Mit Akteur*innen aus Kunsttheorie, Vermittlung und Kunsthandel, mit Sammler*innen, Philosophen und Künstler*innen, und mit Rezipient*innen und Ausstellungsbesucher*innen fokussieren wir die Unterschiede, Ambivalenzen und Widersprüche des Kunstmarkts und seiner Wirkung auf das künstlerische Schaffen und Handeln. Wir wollen mit den verschiedenen Ausstellungen und anderen diskursiven Veranstaltungen klären, worum es eigentlich geht: Um die eigene Selbstreflexion und Selbstvergewisserung als Künstler*in? Um die Außenwahrnehmung vom »Kunstkontext«, also um Anerkennung von »etablierter Stelle«?
Und dann haben wir hier noch die »freie Szene«: Geht es also bezogen auf EULENGASSE um Anerkennung als artist-initiative? Gibt es für deren Künstler*innen einen Platz, irgendwo zwischen »Offenem Atelier« und Mega-Events? Unterscheidet sich die freie Szene wirklich so sehr von der Kunstszene im Allgemeinen? Was ist Erfolg?

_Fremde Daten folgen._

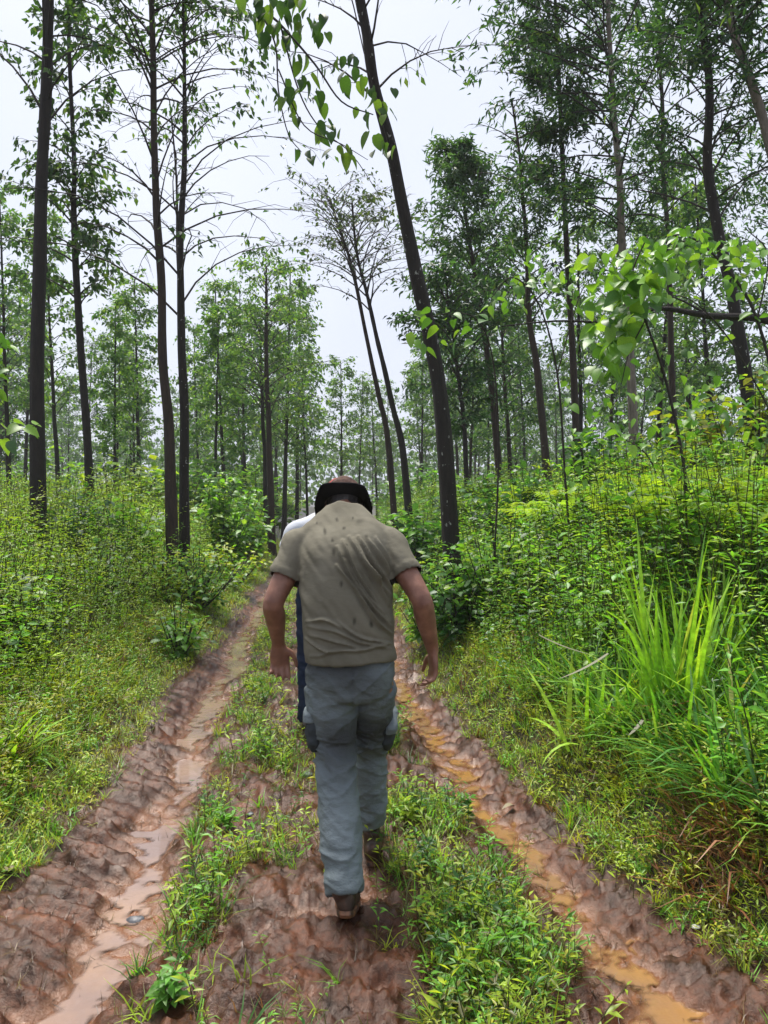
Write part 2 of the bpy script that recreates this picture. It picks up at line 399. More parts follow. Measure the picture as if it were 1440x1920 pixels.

Und wie gehen wir mit dem Mangel an Anerkennung um?
Fragen, Zweifel, Unvereinbares – es geht wohl um die Widersprüche der Anerkennung. Lassen sich Antagonismen durch ein In-ein-Neues-Überführen auflösen? Wie sind entsprechende Erwartungshaltungen der verschiedenen Akteure, können diese überhaupt befriedigt werden? Solche Fragestellungen und weitere spezifische Dynamiken des Kunstkontextes und ihre Wirkung auf das künstlerische Schaffen und Handeln sind 2019 Thema bei EULENGASSE. Gemäß dem Hegelschen Verständnis von Dialektik als eine Methode des Gegenüberstellens gegensätzlicher Positionen, durch das man über Synthese zu einer neuen Vereinbarung kommt, machen wir uns Dialektik als Form der Unterredung, als Gesprächsführung zunutze, um in sprachlicher und künstlerischer Auseinandersetzung die sprichwörtlichen zwei Seiten der Medaille zu betrachten und offen zu diskutieren. In Ausstellungen und weiteren Veranstaltungsformaten wird ausgelotet, wie es um Anerkennung in Bezug auf Künstler*in und Werk steht.